Remove .env files from your Git history. Not from your workflow.
Aegis replaces the .env file as a distribution mechanism while keeping the developer workflow intact. Pull credentials with the CLI, push changes back, and detect drift automatically.
Every copy of a .env file is an untracked credential leak.
.env files in Git repositories expose credentials to everyone with repository access - including people who have since left the team, and anyone who ever clones the repo in the future if a commit is never cleaned from history.
Sharing them over Slack or email creates untracked copies on multiple machines with no record of where they ended up.
Aegis provides the same credential availability - the local .env file still exists, your application code still reads it - but the credential values live in an encrypted store, not in a file that gets emailed around.
One command replaces the manual copy-paste step.
The developer experience stays almost identical. The distribution mechanism changes.
Before
After
Four things that change when you use Aegis for .env.
The .env file is not committed. Aegis is the source of truth. The CLI generates a local file on demand, and that file is not tracked in version control.
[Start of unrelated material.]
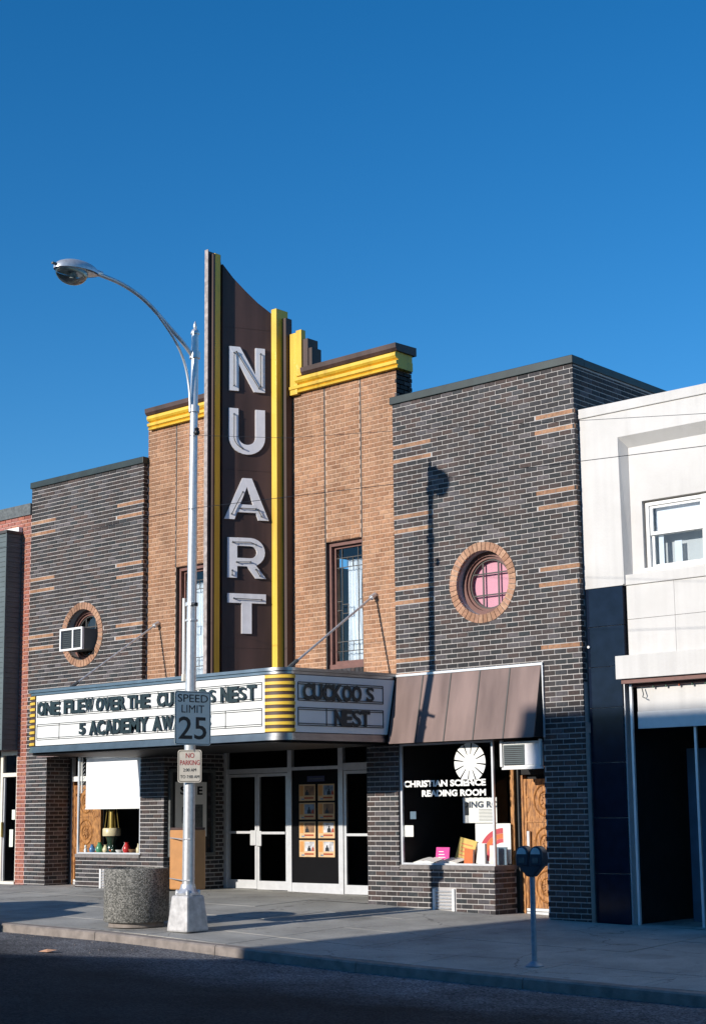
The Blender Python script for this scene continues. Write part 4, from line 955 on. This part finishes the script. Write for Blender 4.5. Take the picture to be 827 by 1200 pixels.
m = MB(); m.box(-1.50,-1.462,-.06,.0,2.28,2.68); m.box(-.788,-.755,-.05,.0,2.28,2.68); m.box(-1.47,-.74,-.06,.0,2.235,2.268); m.box(-1.46,-.79,-.05,0,2.632,2.655); m.build('mount', 'wpaint', ac)
# ------------------------------------------------------------------ street lamp
PX, PY = -3.815, -4.37
zb = zg(PX, PY)
sl_ = empty('street_lamp', (PX, PY, zb), 'tall galvanised street lamp with curved arm standing at the kerb', 'street lamp')
def P(z): return (PX+.088*(z-zb)/8.7, PY, z)
m = MB(); b0, b1 = .215, .165
m.add([(PX-b0,PY-b0,zb),(PX+b0,PY-b0,zb),(PX+b0,PY+b0,zb),(PX-b0,PY+b0,zb),(PX-b1,PY-b1,zb+.50),(PX+b1,PY-b1,zb+.50),(PX+b1,PY+b1,zb+.50),(PX-b1,PY+b1,zb+.50)], [[0,3,2,1],[4,5,6,7],[0,1,5,4],[1,2,6,5],[2,3,7,6],[3,0,4,7]])
MM['castbase'] = mat('cast_base_paint', (.52,.51,.50), .6, metal=.2, noise=.2, nscale=12)
m.build('base', 'castbase', sl_, bev=.03)
MB().lathe((PX,PY,zb+.50), [(.16,0),(.165,.03),(.13,.07),(.11,.10),(.10,.15)], 20).build('collar', 'galv', sl_, smooth=True)
for i in range(4):
    a = math.pi/4+i*math.pi/2; MB().lathe((PX+.15*math.cos(a), PY+.15*math.sin(a), zb+.505), [(.028,0),(.028,.05),(.015,.07)], 8).build('anchor_bolt', 'galv', sl_)
MB().tube([P(zb+.5+i*.8) for i in range(11)]+[P(8.66)], [.088-.0035*i for i in range(12)], 18).build('pole', 'galv', sl_, smooth=True)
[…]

Access to pull production credentials is a separate, explicit grant. A developer who can pull staging credentials cannot pull production values unless that access is specifically granted.
The local file generated by sb aegis pull is created fresh from the encrypted store each time. There's no persistent unencrypted copy sitting on a developer's machine between sessions.
When a local file diverges from the stored source of truth - because a key was changed in production directly, or someone edited locally - Aegis flags it and logs the divergence.